Signia Venture Partners is raising a $100 million fund, according to an SEC filing.
Signia Venture Partners is an early stage fund that makes investments in mobile, gaming, online video, and education technology. It was formed by Playdom Inc founder Rick Thompson— who sold his company to Disney for $763.2 million in 2010– and fellow tech industry veterans Dan Fiden, Ed Cluss, and Sunny Dhillon in 2012. The group committed $20 million of their own money for the first fund and has made just shy of 30 investments to date.
Signia Venture Partners is based in Menlo Park, California. Thompson is a prolific tech investor. All told, Thompson has had exits valued in excess of $5 billion during his career. He loves to play poker and chess; he has been an investor and entrepreneur since 1995; and he is focused on what he calls the founder-investor model, where he gets closely involved with the early-stage companies he works with.
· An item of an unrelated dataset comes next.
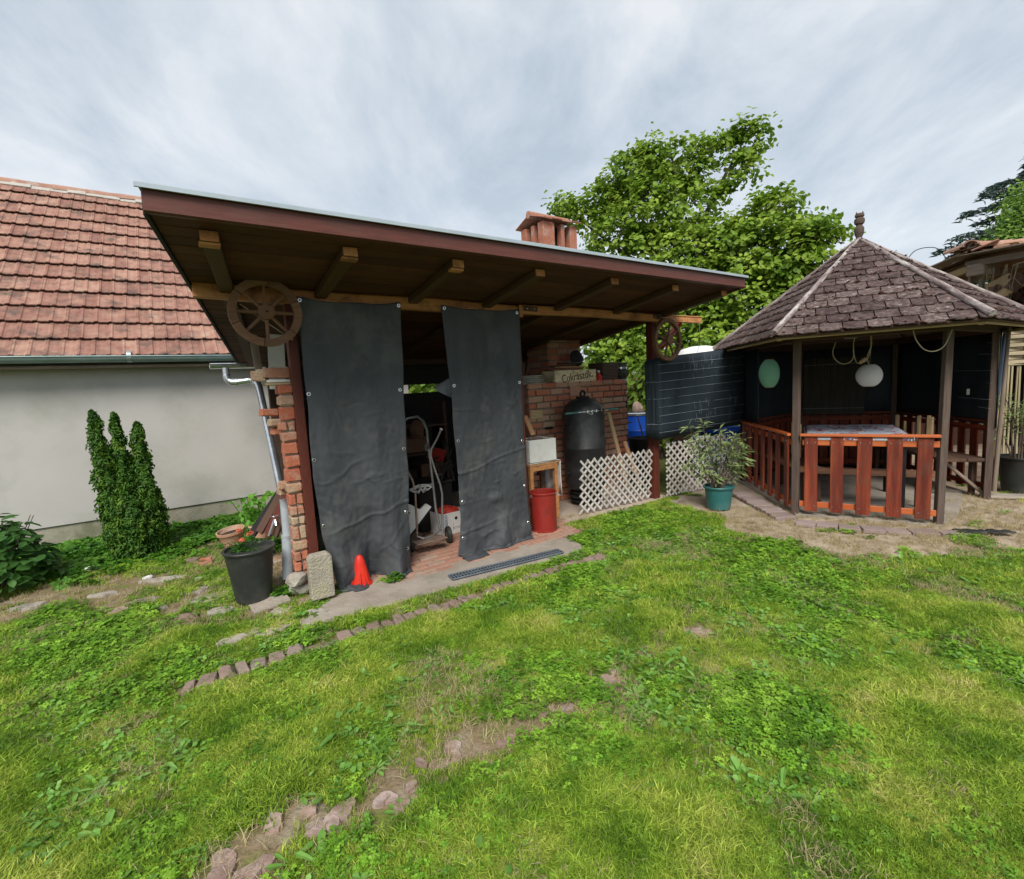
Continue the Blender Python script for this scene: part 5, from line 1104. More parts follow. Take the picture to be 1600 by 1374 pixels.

Thompson left Playdom in August 2011, and since then, he has funded the next generation of game companies, including mobile gaming firm Funzio, which Gree bought last year for $210 million. He has also invested in Wild Needle (acquired by Zynga for $3.8 million), Idle Games, Red Robot Labs, Grand Cru, Rumble Entertainment, Project Slice, Fun+, Airy Labs, Noise Toys, Viki, Social Shield, Udemy, Triangulate, AdChina, and Iddiction. That probably makes him one of the most active investors in games to date. He serves on the advisory board and is a general partner of Signia Venture Partners.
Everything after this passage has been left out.